Introduction: Arduino Record Player

This instructable was created in fulfillment of the project requirement of the Makecourse at the University of South Florida (

For the course project, I knew I wanted to make something music related, yet simple enough that a coding and modelling novice like me would be able to pull it off. So, I settled on the idea of a record player that would be activated when the "needle' is dropped onto the record.

The following tutorial describes the materials and processes involved in making a record player using an Arduino Uno microcontroller.

Step 1: Materials

  • Arduino Uno microcontroller
  • Breadboard
  • Stepper motor, and motor driver module
  • Touch pad sensor module
  • Sparkfun Audio Sound Breakout module
  • Pack of breakaway headers
  • 2 GB Micro SD card with adapter
  • .5W 8ohm Speaker
  • Portable Power Bank
  • Soldering Iron

You will also need access to sound editing software, some form of CAD software, and the Arduino IDE.

Step 2: Prepare the Sound Module

The module that will read off the sound file to the speaker does not come ready to use with a breadboard, so headers will have to added to it.

The first picture is how it looks when it arrives. After soldering seven headers to each side, it will be ready to use.

Next, choose what song you want your record to play. The module can hold as many as 512 songs, but 1 is sufficient for this project. The audio breakout module will only play 4-bit 32KHz sound files, with names starting at "0000.ad4", "0001.ad4", and so on. To get your sound file to this format, first use a program like Audacity to convert it to mono, 32KHz rate, 16-bit wave audio file. The spark fun page for this module also includes a utility with which to convert your wave file to the required 4-bit format.

Then, once you upload your sound file to the 2GB microSD card, the audio portion is ready to go!

Step 3: 3D Printed Parts

I've attached the part files I used for my record player. The cylinder on the lid is intentionally longer than necessary, so you can cut it down to exactly what you need. The same goes for the needle. The slot on the lid is where the touch sensor will stick out of the box, hidden in the part called "needle holder".

Step 4: Making the Control Circuit

Here is the circuit layout that includes the touch sensor, sound module, stepper motor, speaker, and arduino uno.

Step 5: Arduino Sketch

Attached is the sketch used to run to project. When the touch sensor is pushed, it triggers the sound module and stepper motor at the same time.

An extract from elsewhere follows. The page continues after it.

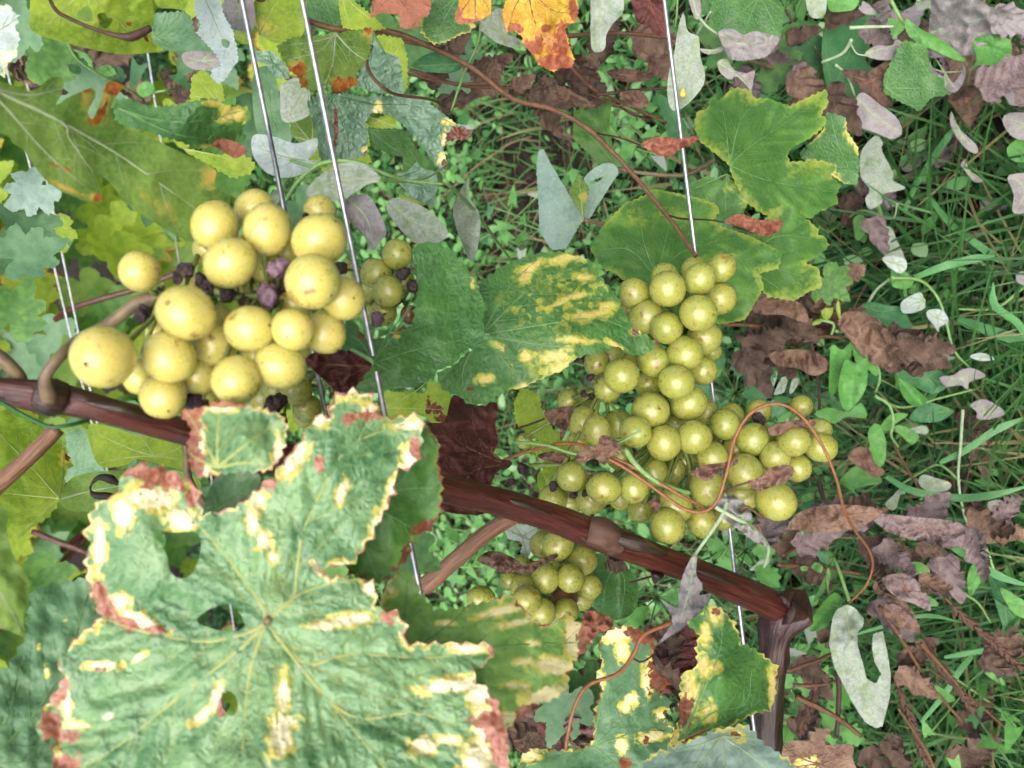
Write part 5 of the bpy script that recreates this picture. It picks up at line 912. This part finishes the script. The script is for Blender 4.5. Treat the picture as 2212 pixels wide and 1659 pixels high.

Step 6: Put It All Together!

To complete the project, arrange the gadgets and gizmos in the box so that when the record is placed through the lid, it can be attached to the stepper motor. I suggest gluing down the motor, so that it doesn't get separated from the record every time the box is moved. The touch sensor gets put up though the slot in the lid, against the "needle holder", between it and the needle. This way, when the needle is pushed down towards the record, it activates the sensor.

In a tragic turn of events, the cylindrical part of my record broke off, so after I glued it back on it wobbles as it rotates. But I think that adds to the authenticity of my record player, as old vinyls do that as well!

I hope you enjoyed this Instructable, and good luck to anyone who decides to try it out!